From the start, Congressman Mike Capuano has insisted that the race to fill Senator Edward Kennedy’s seat would be a battle to identify one’s vote, to go after it and to bring it out on primary day.
Capuano put his head down and with the energy and abandon of a football half-back, is plowing his way through the opposition, positioning himself for the primary day kill.
He may end up a winner if everything falls into place for him.
Attorney General Martha Coakley may be ahead in the polls taken by the Boston Globe by about 20%, but 50% of those who were polled say they don’t yet know who they are going to vote for.
With Capuano expected to take about 22% of the vote if the election was held tomorrow, there is the likelihood he will do substantially better when all the votes are counted than the polls reveal.
In fact, if he works hard enough and the cards fall right for him, he could steal the election from Coakley, who isn’t exactly turning voters on fire.
Her name may be better known than Capuano’s throughout the state but her public voice is weaker than his. She has no vision. Rather, if she has vision, we have not seen glimpses of it.
Coakley is just another AG trying to elevate herself when she’d probably be better off staying where she is, putting people in jail and suing others on behalf of the people for defrauding others.
This is Capuano’s moment under the sun. This is time to succeed where most others have already guaranteed him he is assuredly going to fail.
To know him is to understand that this is a tough guy who knows the way, who is fighting the good fight according to his plan and his intuition.
Capuano is doing what a young John Kennedy did on his way to the senate.
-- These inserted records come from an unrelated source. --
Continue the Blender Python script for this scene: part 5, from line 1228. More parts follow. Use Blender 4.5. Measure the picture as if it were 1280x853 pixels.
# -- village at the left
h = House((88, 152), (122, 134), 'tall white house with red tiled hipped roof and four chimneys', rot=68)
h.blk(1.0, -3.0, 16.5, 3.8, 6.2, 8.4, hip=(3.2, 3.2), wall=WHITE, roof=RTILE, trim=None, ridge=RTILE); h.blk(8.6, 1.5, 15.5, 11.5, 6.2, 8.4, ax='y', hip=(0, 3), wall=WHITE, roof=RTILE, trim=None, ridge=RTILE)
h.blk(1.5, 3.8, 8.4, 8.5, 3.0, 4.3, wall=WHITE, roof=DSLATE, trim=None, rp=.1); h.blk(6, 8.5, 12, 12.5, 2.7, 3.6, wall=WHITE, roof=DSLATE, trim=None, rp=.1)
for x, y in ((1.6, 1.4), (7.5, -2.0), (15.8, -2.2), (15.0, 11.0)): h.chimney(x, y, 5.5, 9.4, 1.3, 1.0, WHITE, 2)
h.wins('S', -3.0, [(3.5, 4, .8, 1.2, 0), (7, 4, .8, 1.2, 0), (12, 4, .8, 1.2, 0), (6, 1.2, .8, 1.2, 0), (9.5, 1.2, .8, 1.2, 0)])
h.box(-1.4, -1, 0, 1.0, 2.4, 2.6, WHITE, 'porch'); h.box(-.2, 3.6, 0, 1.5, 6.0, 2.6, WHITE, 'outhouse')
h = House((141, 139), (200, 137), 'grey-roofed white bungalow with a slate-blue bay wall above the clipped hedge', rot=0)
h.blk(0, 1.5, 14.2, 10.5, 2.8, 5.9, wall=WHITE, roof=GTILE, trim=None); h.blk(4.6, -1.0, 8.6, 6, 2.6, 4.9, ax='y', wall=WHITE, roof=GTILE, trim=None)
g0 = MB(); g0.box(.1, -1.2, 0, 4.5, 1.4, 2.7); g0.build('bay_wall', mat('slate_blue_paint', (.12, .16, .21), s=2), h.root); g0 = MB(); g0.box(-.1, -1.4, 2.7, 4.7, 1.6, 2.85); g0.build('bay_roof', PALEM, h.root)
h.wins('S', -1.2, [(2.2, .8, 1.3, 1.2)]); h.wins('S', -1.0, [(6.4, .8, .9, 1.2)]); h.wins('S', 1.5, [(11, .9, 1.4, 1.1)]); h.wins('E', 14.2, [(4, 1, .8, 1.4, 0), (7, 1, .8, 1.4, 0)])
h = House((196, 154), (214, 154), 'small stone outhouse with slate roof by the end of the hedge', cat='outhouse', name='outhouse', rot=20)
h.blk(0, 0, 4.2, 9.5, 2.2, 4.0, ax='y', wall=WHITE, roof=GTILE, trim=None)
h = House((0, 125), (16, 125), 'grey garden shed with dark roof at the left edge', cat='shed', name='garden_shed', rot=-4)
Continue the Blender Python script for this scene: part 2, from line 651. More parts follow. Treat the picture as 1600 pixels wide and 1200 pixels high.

He has thrown up the chips and he is letting them fall where they may.
Women are naturally supposed to be lining up to vote for Coakley.
Polling proves they aren’t.
Only 16% of women polled said they were voting for Coakley because she’s a woman.
This leaves 84% of the women’s vote up for grabs – although one must imagine that women will get out and vote on primary day and that they will give Coakley an edge.
Steve Pagliuca and Allan Khazei are in this – and Pagliuca has shown he knows something about building a campaign from nothing to something – and he holds about 15% of the vote with two weeks left. Khazei is out of it and one wonders why he’s in it in the first place.
In a perfect world, Coakley wins easily. Capuano comes in second. Pagliuca third and Khazei fourth.
But this is not a perfect world.
My money is on Mike Capuano to steal the win from Coakley, but I have been wrong before in my predictions.